Apesar de o lema moderno ser "aceitar as diferenças", não estamos preparados para acreditar que elas existem, que são reais e que sim, podem ser muito válidas. Um debate na atualidade, rapidamente vira um embate. O objetivo não é a troca de ideias e a reflexão, mas praticamente obrigar o outro a pensar como eu. E se, mesmo depois dessa "conversa", ele não concordar com o que penso, ele deve e merece ser exterminado do Universo. Voltamos à Idade Média e à prática das fogueiras?
Pesquise, conheça as mais diversas culturas, nichos, áreas, ou as tais bolhas como têm se falado muito ultimamente. Pondere, analise, dialogue consigo, veja o quanto aquilo faz sentido para você e se for para mudar de opinião, mude, sem vergonha disso. Ao menos cogite que você pode estar errado. Temos o direito de evoluir, amadurecer, se desenvolver e isso envolve mudanças naquilo que somos e pensamos.
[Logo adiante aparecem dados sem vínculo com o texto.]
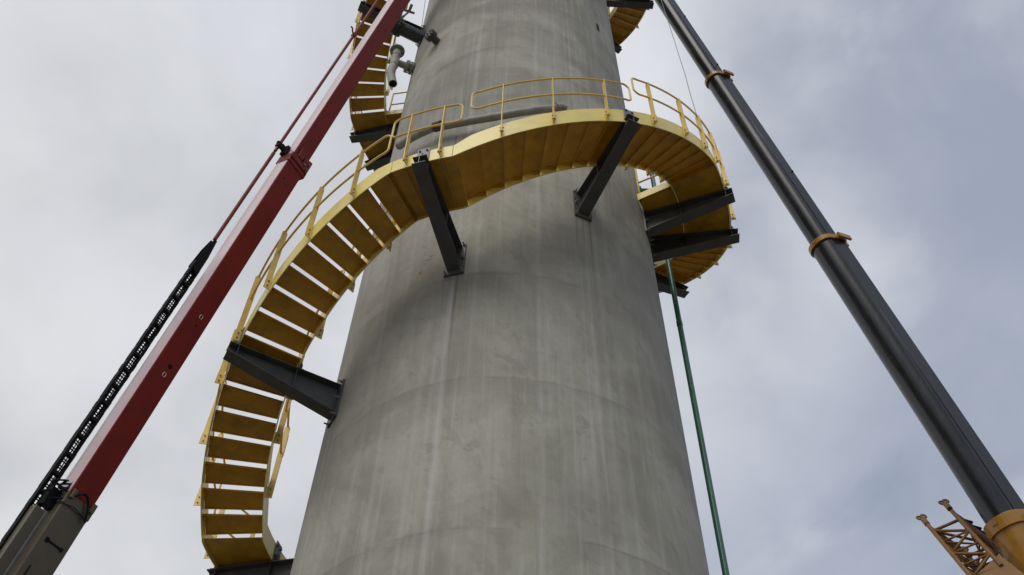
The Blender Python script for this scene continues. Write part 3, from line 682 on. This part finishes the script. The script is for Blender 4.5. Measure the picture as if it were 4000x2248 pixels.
# clevis and cable chain
tcl = tr0 - 0.02
m_ = MB(); c = A + Rp + ax * tcl
q0 = [c + s * 0.022, c - s * 0.022, c - s * 0.055 - ax * 0.22, c - s * 0.075 - ax * 0.55, c + s * 0.055 - ax * 0.62, c + s * 0.05 - ax * 0.3]
for side in (-0.035, 0.035): m_.prism([p + u * side for p in q0], u * 0.006)
m_.frame_box(c - ax * 0.50 - s * 0.01, ax * 0.06, s * 0.055, u * 0.03)
m_.build('clevis', M_black, rc)
ch0 = tcl - 0.52; ch1 = tg + 1.3; sp_ = 0.078; nl = int((ch0 - ch1) / sp_); CW = 0.056
m_ = MB()
for i in range(nl):
    t = ch0 - i * sp_ - 0.05; jit = (random.random() - .5) * 0.006
    c = A + Rp + ax * t + s * jit
    for q in (-1, 1):    # side links, overlapping like scales
        m_.frame_box(c + s * q * CW + u * 0.0, ax * 0.045, s * 0.007, u * 0.030)
        m_.frame_box(c + s * q * (CW - 0.008) + ax * 0.034, ax * 0.018, s * 0.008, u * 0.028)
    m_.frame_box(c + u * 0.028, ax * (0.006 if i % 3 else 0.018), s * CW, u * 0.005)
    m_.frame_box(c - u * 0.028, ax * (0.006 if i % 3 else 0.018), s * CW, u * 0.005)
m_.build('cable_carrier', M_black, rc)
m_ = MB()
for x in (-0.048, -0.038, -0.028, -0.018, 0.012, 0.03):
    pts = []; ph = random.random() * 6
    for i in range(60): pts.append(A + Rp + ax * (ch0 - (ch0 - ch1) * i / 59) + s * (x + 0.004 * sin(i * 1.1 + ph)) + u * 0.006 * cos(i * 0.9 + ph))
    m_.tube(pts, 0.0065, 6)
m_.build('hose', M_black, rc)
# base section
tb0 = tpix(A, ax, 280, 1962); tb1 = tg + 0.9
loft('base_section', A, ax, u, s, tb1, tb0 - 0.02, rbox(hb + 0.016, hh_ + 0.018, 0.016), M_olive, rc)
m_ = MB(); pr = rbox(hb + 0.028, hh_ + 0.028, 0.016); n = len(pr)
vs = [A + ax * t + s * x + u * y for t in (tb0 - 0.12, tb0) for x, y in pr]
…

Seu mundo não vai acabar e o chão não vai abrir sob os seus pés se você reconhecer que as pessoas ao seu redor não são e nem devem ser iguais a você. E, principalmente, que isso não as torna suas inimigas. Você não precisa abrir mão do que pensa para dialogar com quem pensa diferente e vice-versa. Você não precisa saber qual o posicionamento de alguém para acolhê-lo ou ajudá-lo. Você não tem que segregar uma pessoa porque ela tem uma opinião, pensamento ou ideologia diferente da sua. Não queira, espere e muito menos exija que as pessoas vejam o mundo como você vê.
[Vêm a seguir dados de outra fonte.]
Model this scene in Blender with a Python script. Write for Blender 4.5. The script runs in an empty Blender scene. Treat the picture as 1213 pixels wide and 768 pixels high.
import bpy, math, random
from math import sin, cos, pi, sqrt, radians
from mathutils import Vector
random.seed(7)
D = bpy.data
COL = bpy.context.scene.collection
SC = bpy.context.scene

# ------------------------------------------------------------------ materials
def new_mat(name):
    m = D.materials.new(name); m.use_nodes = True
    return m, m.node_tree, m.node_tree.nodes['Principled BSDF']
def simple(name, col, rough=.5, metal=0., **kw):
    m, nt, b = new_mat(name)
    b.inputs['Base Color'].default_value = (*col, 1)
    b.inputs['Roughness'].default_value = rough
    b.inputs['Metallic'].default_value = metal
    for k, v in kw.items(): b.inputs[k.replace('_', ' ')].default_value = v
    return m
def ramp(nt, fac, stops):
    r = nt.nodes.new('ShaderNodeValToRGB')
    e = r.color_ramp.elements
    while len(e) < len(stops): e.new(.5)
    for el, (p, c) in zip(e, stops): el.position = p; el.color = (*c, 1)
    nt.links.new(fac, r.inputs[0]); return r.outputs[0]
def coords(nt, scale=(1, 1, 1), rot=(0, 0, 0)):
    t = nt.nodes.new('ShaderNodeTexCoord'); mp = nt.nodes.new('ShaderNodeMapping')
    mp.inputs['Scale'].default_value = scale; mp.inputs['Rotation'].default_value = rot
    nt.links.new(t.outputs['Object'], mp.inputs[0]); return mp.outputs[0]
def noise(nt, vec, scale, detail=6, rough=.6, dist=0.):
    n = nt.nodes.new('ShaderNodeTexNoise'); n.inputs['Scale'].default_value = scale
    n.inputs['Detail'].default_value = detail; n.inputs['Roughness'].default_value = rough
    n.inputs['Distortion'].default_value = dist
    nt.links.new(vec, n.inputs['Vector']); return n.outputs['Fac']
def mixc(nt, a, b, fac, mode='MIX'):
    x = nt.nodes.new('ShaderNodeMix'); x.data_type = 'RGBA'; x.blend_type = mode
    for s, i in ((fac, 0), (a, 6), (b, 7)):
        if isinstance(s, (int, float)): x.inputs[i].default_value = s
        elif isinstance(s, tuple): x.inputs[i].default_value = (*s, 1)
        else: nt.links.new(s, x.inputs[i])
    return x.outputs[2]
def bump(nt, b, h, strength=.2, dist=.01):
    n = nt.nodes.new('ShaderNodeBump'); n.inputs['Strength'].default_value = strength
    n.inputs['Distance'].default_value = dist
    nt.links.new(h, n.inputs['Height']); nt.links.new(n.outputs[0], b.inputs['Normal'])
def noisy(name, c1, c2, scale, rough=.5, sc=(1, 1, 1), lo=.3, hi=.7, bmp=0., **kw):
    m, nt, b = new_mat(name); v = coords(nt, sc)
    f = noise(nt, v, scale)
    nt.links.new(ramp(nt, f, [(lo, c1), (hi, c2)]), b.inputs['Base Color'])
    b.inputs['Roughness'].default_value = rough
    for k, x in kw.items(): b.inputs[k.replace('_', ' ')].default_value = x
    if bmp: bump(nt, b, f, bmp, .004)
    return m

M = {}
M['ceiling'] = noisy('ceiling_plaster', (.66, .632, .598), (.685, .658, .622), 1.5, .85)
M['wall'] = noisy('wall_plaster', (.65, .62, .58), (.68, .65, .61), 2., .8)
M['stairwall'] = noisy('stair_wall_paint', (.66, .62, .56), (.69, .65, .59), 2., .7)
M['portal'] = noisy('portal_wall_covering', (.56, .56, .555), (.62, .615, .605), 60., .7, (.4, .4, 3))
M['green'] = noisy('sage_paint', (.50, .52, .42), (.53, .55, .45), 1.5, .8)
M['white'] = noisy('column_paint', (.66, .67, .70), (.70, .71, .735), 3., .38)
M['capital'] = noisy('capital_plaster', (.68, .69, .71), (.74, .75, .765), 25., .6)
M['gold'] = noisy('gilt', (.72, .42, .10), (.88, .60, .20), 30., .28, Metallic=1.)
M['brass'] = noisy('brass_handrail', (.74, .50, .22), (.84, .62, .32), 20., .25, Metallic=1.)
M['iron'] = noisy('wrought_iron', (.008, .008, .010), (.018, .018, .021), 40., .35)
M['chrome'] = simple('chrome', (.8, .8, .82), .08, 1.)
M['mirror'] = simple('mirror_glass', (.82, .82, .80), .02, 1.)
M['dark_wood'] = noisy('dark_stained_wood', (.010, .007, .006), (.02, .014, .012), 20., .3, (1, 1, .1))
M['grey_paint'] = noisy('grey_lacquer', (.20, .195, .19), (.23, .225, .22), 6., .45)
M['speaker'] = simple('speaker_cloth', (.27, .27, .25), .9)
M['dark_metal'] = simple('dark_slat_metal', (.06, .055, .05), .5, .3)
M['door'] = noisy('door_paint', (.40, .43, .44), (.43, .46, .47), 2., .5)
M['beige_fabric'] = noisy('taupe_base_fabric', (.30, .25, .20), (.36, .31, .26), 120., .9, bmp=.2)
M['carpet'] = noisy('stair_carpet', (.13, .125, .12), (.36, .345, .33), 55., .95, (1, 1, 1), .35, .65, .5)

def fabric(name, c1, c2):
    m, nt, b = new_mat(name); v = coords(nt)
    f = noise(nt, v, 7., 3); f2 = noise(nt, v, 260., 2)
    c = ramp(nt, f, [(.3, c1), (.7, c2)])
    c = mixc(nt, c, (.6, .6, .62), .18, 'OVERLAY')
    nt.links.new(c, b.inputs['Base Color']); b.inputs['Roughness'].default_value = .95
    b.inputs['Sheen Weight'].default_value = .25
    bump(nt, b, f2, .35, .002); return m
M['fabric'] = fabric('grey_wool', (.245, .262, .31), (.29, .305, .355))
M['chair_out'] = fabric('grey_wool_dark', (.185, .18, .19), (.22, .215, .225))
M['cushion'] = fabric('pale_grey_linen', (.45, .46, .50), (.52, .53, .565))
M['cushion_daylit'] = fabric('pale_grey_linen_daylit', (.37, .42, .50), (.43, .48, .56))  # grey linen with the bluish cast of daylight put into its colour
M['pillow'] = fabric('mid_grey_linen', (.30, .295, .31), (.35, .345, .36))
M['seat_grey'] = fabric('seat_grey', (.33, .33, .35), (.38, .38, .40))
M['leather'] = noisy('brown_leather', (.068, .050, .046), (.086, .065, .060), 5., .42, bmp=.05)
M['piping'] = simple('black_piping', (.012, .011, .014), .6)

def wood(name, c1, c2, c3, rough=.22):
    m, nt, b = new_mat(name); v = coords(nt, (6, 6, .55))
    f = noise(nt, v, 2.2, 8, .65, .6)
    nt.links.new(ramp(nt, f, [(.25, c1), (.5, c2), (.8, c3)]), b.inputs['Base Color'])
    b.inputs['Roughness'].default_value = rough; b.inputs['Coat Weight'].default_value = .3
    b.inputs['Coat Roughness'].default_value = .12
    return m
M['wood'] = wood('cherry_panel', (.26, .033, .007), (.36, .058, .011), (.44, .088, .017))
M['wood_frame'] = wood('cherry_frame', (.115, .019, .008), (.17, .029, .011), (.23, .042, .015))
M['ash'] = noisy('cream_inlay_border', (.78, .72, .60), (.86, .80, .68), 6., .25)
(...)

Acredito firmemente que o que move e desenvolve o ser humano e a sociedade é sua diversidade e quanto mais diversidade ela pode gerar. Pena que a nossa preguiça e teimosia tem nos levado a um processo de ignorância generalizada sem precedentes. E a cadeia é bastante assustadora: a inércia quanto ao conhecimento aflora seu orgulho que pode, não raro, te transformar em um ignorante. O próximo passo é a intolerância. E por mais confuso que possa parecer, não tolere o intolerante e o intolerável. Caso contrário, quando nos dermos conta, será tarde demais para reverter. Seremos vítimas mas também nossos próprios algozes. Será o fim da humanidade pela própria humanidade.